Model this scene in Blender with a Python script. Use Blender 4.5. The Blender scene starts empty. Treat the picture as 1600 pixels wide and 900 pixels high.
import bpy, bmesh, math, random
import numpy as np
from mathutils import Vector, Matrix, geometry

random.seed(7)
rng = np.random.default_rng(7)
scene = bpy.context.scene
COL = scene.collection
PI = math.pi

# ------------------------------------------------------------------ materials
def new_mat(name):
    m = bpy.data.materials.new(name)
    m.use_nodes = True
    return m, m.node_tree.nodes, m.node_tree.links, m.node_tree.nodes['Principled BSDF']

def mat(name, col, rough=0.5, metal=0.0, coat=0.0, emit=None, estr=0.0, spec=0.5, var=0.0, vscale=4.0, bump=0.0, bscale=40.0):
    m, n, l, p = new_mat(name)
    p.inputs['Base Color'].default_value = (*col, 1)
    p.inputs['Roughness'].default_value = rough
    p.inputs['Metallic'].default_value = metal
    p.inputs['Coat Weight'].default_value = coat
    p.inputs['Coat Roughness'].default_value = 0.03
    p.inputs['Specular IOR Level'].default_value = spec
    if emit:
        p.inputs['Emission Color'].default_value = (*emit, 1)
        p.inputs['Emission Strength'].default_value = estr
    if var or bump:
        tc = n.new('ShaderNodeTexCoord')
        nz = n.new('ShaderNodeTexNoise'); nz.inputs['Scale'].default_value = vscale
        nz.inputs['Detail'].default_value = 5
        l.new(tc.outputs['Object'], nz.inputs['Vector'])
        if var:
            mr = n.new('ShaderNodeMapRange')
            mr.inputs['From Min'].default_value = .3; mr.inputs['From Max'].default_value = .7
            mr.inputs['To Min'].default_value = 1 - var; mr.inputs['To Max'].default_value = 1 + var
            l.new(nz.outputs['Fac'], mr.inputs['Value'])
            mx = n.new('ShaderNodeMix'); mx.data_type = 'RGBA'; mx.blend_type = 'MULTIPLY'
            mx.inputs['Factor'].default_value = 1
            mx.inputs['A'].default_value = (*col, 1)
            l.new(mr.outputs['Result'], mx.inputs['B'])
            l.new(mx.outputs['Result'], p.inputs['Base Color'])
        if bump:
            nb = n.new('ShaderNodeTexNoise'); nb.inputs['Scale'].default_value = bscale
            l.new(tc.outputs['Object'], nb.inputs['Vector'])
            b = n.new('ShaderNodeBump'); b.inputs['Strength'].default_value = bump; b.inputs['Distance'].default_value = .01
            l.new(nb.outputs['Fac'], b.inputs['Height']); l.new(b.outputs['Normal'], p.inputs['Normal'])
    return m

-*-

• Direction:
Give the listing again, word for word.

• Reply:
Model this scene in Blender with a Python script. Use Blender 4.5. The Blender scene starts empty. Treat the picture as 1600 pixels wide and 900 pixels high.
import bpy, bmesh, math, random
import numpy as np
from mathutils import Vector, Matrix, geometry

random.seed(7)
rng = np.random.default_rng(7)
scene = bpy.context.scene
COL = scene.collection
PI = math.pi

# ------------------------------------------------------------------ materials
def new_mat(name):
    m = bpy.data.materials.new(name)
    m.use_nodes = True
    return m, m.node_tree.nodes, m.node_tree.links, m.node_tree.nodes['Principled BSDF']

def mat(name, col, rough=0.5, metal=0.0, coat=0.0, emit=None, estr=0.0, spec=0.5, var=0.0, vscale=4.0, bump=0.0, bscale=40.0):
    m, n, l, p = new_mat(name)
    p.inputs['Base Color'].default_value = (*col, 1)
    p.inputs['Roughness'].default_value = rough
    p.inputs['Metallic'].default_value = metal
    p.inputs['Coat Weight'].default_value = coat
    p.inputs['Coat Roughness'].default_value = 0.03
    p.inputs['Specular IOR Level'].default_value = spec
    if emit:
        p.inputs['Emission Color'].default_value = (*emit, 1)
        p.inputs['Emission Strength'].default_value = estr
    if var or bump:
        tc = n.new('ShaderNodeTexCoord')
        nz = n.new('ShaderNodeTexNoise'); nz.inputs['Scale'].default_value = vscale
        nz.inputs['Detail'].default_value = 5
        l.new(tc.outputs['Object'], nz.inputs['Vector'])
        if var:
            mr = n.new('ShaderNodeMapRange')
            mr.inputs['From Min'].default_value = .3; mr.inputs['From Max'].default_value = .7
            mr.inputs['To Min'].default_value = 1 - var; mr.inputs['To Max'].default_value = 1 + var
            l.new(nz.outputs['Fac'], mr.inputs['Value'])
            mx = n.new('ShaderNodeMix'); mx.data_type = 'RGBA'; mx.blend_type = 'MULTIPLY'
            mx.inputs['Factor'].default_value = 1
            mx.inputs['A'].default_value = (*col, 1)
            l.new(mr.outputs['Result'], mx.inputs['B'])
            l.new(mx.outputs['Result'], p.inputs['Base Color'])
        if bump:
            nb = n.new('ShaderNodeTexNoise'); nb.inputs['Scale'].default_value = bscale
            l.new(tc.outputs['Object'], nb.inputs['Vector'])
            b = n.new('ShaderNodeBump'); b.inputs['Strength'].default_value = bump; b.inputs['Distance'].default_value = .01
            l.new(nb.outputs['Fac'], b.inputs['Height']); l.new(b.outputs['Normal'], p.inputs['Normal'])
    return m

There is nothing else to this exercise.